DIRECTION:
Repeat exactly the lines of the listing below, please, starting with the first and ending with the line containing "random.seed(7)"; leave out the rest.

DATA SHOWN:

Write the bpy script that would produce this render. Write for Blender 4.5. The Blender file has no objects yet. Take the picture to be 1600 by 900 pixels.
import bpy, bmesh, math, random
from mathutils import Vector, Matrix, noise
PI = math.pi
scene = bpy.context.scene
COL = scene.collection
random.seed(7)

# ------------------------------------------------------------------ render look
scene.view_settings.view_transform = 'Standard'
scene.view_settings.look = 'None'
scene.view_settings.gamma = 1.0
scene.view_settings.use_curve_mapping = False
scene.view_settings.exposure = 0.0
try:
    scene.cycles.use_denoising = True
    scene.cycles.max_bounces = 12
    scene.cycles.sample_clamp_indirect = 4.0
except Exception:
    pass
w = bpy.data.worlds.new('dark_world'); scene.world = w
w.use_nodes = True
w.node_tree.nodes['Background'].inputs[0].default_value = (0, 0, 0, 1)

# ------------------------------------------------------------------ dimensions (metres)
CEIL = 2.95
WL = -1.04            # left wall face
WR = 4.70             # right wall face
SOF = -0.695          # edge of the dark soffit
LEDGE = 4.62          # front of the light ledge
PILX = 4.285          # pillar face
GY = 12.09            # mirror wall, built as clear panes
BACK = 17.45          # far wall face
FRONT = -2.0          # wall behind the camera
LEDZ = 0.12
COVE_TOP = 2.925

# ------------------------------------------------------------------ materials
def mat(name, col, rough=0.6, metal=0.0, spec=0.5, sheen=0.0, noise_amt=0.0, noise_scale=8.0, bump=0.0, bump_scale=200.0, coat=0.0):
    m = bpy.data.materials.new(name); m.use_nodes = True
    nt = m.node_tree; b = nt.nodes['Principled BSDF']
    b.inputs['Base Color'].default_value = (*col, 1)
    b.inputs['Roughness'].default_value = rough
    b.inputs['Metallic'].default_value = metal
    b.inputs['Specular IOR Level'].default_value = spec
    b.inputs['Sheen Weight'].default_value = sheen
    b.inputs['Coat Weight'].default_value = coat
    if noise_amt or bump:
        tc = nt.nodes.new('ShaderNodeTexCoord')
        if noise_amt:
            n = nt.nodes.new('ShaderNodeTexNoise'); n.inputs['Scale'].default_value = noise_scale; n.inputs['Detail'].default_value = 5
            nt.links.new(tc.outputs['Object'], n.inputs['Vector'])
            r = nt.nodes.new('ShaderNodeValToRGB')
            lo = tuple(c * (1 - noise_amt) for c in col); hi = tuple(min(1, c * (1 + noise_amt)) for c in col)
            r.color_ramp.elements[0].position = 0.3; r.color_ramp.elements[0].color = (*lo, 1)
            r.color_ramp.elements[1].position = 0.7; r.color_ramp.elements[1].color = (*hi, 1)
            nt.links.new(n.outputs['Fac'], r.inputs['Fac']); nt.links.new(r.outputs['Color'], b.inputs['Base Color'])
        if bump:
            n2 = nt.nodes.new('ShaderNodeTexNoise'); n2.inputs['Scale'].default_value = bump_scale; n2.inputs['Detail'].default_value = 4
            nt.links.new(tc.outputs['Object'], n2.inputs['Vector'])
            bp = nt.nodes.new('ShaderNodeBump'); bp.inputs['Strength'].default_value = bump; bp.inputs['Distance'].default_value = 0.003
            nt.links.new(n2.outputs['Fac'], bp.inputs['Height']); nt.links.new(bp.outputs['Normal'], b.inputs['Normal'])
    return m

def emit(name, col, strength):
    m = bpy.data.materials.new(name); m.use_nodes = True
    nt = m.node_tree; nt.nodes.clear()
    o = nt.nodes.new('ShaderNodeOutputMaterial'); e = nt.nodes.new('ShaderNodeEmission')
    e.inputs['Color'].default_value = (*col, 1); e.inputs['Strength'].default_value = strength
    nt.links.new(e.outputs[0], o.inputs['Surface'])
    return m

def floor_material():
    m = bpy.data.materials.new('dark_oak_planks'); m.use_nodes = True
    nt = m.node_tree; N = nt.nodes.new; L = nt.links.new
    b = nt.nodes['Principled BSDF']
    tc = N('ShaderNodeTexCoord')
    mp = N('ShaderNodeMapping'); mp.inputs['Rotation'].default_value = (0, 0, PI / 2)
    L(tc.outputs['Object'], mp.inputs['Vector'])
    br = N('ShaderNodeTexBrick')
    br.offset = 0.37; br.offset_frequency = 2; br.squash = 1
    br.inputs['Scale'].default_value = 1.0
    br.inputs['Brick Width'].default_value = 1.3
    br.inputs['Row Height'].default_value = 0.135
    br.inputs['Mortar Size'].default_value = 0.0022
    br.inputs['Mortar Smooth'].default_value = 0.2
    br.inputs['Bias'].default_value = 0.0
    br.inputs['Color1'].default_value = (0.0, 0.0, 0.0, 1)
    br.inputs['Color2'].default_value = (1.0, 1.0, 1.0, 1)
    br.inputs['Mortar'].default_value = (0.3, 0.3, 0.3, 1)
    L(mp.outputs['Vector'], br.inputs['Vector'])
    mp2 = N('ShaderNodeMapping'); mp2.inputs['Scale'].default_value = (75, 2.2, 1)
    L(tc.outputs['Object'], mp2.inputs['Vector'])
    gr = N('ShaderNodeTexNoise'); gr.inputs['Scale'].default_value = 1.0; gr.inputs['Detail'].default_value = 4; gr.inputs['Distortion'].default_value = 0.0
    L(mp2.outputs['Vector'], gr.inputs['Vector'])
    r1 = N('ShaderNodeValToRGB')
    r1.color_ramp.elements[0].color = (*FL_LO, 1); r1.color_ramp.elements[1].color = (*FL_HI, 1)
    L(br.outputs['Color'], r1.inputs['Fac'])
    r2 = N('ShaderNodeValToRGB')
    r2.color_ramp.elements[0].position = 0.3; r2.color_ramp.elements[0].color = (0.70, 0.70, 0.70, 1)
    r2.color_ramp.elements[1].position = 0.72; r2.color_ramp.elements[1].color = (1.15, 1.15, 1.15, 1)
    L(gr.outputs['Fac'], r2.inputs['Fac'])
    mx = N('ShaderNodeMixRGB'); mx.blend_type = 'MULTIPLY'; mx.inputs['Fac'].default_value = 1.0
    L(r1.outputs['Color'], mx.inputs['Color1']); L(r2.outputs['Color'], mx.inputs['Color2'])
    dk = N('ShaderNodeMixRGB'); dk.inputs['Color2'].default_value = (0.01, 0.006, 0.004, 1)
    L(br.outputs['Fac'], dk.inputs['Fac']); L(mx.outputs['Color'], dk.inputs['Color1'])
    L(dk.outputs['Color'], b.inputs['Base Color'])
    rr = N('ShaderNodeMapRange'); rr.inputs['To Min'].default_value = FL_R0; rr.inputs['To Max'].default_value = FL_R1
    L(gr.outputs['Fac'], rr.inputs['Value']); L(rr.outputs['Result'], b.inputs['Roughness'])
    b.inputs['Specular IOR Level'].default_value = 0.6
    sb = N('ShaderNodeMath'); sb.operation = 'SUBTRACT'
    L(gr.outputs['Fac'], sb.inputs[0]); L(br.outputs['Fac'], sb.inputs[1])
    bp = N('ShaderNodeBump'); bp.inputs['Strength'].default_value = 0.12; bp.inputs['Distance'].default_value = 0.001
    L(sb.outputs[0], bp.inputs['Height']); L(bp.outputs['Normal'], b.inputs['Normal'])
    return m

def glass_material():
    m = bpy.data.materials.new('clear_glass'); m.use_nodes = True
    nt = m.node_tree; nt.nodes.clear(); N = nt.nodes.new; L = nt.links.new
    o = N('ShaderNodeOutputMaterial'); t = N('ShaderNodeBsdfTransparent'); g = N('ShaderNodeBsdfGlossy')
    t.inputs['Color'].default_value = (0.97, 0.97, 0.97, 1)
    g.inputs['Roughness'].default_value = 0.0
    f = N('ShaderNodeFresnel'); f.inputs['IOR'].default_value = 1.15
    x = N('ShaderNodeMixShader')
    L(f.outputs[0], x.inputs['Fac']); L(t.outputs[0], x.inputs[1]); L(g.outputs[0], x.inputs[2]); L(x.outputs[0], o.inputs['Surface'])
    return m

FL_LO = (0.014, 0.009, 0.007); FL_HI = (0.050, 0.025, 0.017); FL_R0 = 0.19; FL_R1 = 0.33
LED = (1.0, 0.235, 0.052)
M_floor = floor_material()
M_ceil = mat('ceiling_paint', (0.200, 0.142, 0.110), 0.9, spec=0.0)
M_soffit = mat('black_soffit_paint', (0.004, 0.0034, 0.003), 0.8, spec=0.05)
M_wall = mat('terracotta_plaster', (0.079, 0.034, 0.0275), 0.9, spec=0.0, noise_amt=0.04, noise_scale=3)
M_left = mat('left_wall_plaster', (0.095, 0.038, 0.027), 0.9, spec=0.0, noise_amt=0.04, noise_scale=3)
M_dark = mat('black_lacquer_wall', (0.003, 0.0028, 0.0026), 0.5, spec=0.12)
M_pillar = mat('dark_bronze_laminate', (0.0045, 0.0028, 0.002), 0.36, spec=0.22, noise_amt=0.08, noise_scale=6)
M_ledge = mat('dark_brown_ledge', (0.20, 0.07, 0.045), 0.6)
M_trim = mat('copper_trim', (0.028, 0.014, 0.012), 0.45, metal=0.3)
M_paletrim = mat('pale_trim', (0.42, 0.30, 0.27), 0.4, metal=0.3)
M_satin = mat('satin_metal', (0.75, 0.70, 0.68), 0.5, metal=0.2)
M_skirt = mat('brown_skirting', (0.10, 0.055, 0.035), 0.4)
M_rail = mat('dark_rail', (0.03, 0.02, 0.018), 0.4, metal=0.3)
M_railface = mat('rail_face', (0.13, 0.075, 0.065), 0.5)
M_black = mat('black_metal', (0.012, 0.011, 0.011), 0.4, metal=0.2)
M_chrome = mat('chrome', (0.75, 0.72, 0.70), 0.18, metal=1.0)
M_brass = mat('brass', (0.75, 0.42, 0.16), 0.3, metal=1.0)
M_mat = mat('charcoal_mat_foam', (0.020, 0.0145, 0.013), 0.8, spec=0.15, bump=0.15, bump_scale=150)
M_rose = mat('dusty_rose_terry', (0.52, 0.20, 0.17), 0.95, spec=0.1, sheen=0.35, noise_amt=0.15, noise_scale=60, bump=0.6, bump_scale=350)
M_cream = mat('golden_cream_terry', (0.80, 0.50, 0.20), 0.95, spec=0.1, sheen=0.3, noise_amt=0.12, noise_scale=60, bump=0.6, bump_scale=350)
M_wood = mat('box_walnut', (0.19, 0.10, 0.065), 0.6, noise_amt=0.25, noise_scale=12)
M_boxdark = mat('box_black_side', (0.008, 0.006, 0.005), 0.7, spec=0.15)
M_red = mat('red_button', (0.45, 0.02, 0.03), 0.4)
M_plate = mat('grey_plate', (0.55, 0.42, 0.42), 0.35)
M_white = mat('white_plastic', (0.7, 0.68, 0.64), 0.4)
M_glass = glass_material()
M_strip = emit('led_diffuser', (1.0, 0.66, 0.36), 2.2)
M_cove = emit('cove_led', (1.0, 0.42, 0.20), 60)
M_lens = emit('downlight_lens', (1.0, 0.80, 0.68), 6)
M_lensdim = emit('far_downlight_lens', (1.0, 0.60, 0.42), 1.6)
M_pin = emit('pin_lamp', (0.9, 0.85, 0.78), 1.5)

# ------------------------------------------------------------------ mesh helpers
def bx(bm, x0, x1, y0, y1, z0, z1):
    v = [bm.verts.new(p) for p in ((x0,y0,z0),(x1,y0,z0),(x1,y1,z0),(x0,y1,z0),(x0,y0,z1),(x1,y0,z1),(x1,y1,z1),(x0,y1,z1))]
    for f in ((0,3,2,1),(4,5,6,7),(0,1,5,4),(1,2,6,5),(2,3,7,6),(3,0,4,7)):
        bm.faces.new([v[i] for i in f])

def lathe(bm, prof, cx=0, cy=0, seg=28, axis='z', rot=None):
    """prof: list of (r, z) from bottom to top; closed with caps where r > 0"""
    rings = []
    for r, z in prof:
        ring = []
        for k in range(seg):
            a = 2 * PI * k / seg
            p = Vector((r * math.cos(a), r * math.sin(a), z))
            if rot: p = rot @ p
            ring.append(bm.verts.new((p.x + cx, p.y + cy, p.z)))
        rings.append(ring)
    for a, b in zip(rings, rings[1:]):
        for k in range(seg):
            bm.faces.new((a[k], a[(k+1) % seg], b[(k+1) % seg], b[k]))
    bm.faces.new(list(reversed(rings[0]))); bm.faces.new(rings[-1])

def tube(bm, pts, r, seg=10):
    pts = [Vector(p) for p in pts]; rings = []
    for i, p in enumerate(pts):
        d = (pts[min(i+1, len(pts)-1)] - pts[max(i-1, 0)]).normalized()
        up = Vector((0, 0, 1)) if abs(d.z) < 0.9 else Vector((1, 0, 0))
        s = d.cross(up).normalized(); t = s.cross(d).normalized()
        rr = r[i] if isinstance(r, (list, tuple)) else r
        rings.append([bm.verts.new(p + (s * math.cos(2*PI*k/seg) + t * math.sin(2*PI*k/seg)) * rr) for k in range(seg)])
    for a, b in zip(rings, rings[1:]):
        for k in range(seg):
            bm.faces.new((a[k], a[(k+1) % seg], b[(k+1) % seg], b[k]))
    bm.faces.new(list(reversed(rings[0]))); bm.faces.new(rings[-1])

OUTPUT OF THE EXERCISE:
Write the bpy script that would produce this render. Write for Blender 4.5. The Blender file has no objects yet. Take the picture to be 1600 by 900 pixels.
import bpy, bmesh, math, random
from mathutils import Vector, Matrix, noise
PI = math.pi
scene = bpy.context.scene
COL = scene.collection
random.seed(7)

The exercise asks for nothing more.